Dynamics of rotation of differentiated Super-Earths and implications on the rotation states of the core

Event type
Event date
Venue
GAP room
Speaker
Nelson Callegari (UNESP - DEMAC)

Abstract:Callegari & Rodríguez (2013) numerically show that, in the domain of the classical model of spin-orbit resonances developed for natural satellites and Mercury, (Goldreich & Peale 1966), the rotation of super-earths with orbital period P<1 day may be strongly disturbed by the stelar torque. The evolution through resonance, induced by tidal forces, of the motion of rotation of many planets has been explored in Rodríguez et al. (2012). For those planets which admit eccentric orbit, the current rotational configuration (i.e., considering the current orbital elements) may not be synchronous and other spin-orbit configurations are possible.

 

Terrestrial exoplanets can have inner differentiated structure (e.g. Valencia et al. 2006, Gong & Zhou 2012). Thus, in view of many efforts on the modelling the coupled mantle-core rotation of Mercury and the Earth (e.g. Peale et al. 2014, Szeto e Xu 1997), Callegari & Batista Ribeiro (2014) (hereafter denoted by CB2014), numerically study the generalized spin-orbit model with  ravitational coupling for super-earths. The model has been applied to planet Kepler-10b, admitting a terrestrial-like structure according to Gong & Zhou (2012).

 

CB2014 show that the motion of an outer layer (mantle+crust) suffers small perturbation of the core through core-mantle gravitational coupling. In particular, this result is valid for the case of a solid inner core with a small mass: a factor of about 1/4 of the mantle's mass in the case of Kepler-10b (CB2014).
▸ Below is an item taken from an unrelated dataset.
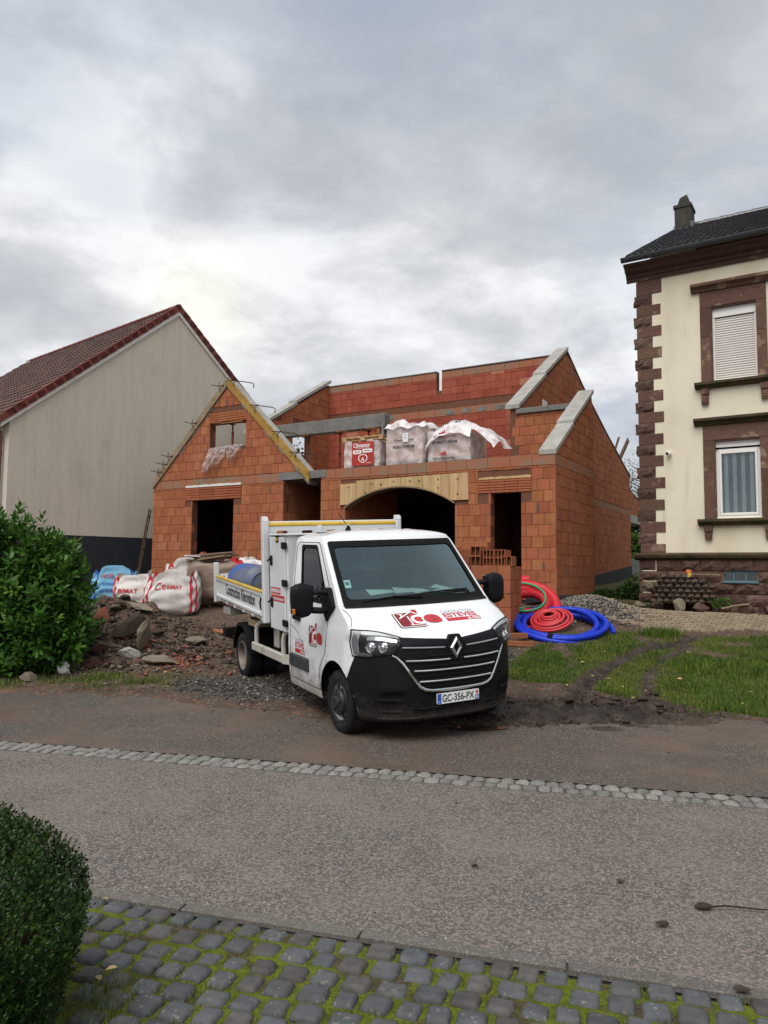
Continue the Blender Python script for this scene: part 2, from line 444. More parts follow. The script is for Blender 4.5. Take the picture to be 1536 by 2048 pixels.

In a scenario of evolution into an equilibrium state of rotation, the coupling would be neglected since the topology of the phase space (regimes of motion in resonance, separatrices etc) is not signifinatly affected. However, CB2014 show evidences that the motion of rotation of the solid inner core of a
super-earth like Kepler-10b can be strongly disturbed by the torque of the outer layers. For instance, in the perturbed case, the separatriz of the synchronous rotation of the inner core occupy large areas of the phase space, even in the case of quasi-circular orbits e~0. 
In this work, we show new results on the rotation of Kepler-10b where we adopt different models of inner structure (Gong & Zhou 2012), wide regions of initial conditions and parameters. A briefly discussion is given on the geophysical consequences (e.g. mechanisms of generation of planetary magnetic fields), for a planet whose inner core has a motion strongly disturbed by outer layers of the planet. We will show results obtained with the same methodology developed in CB2014 for other super-earths like Kepler-78b and KOI-55b,c.